Unfortunately for Jones the three judges didn’t think so. As the referee, raised Park’s hand, the Korean fighter looked embarrassed. The referee himself you can see on footage that survives looks disgusted and was heard to whisper “I can’t believe they’re doing this to you,” to the distraught Jones.

However nothing has matched the reaction of Indian female boxer Sarita Devi at the Asian Games this week.

On Wednesday, Devi cried as she walked to the podium with her arms folded and her head down. As the officials attempted to present her with the bronze medal she held up her hands and said she would not accept it. Twice officials tried to put it round her neck but she would not allow them to do so.

After all the other medals had been awarded, Devi stepped off the podium, took the bronze from the official and went to shake silver medallist Park Ji-Na’s hand. The woman who had beaten her in the semi final. As Park gave a traditional Korean bow, Devi placed the bronze around the bemused fighter’s neck. “I said, ‘This is for you and all Korea, because you only deserve a bronze,'” Devi is quoted as saying afterwards.”It was a protest for all the sportsmen and women of the world against injustice in sport.”

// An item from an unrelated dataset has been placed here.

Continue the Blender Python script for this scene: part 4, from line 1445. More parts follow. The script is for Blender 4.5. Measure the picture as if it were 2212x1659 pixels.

It is worth noting that the Asian Games are currently being held in Incheon  South Korea and many believe that this was a “home” decision on par with the one that defeated Roy Jones junior.

A spokesman stated that not surprisingly the Incheon Asian Games Organising Committee members present at the medal ceremony had been “offended” by Devi’s gesture.”If she wanted to refuse the medal she should have not come to the ceremony,” he said.

One cannot condone Devi’s behaviour, however it does highlight that AIBA, and indeed boxing in general, needs to address the way bouts are scored. It is 30 years since the decision went against Fenech, 26 years since Roy Jones junior suffered the same fate. This should not still be happening.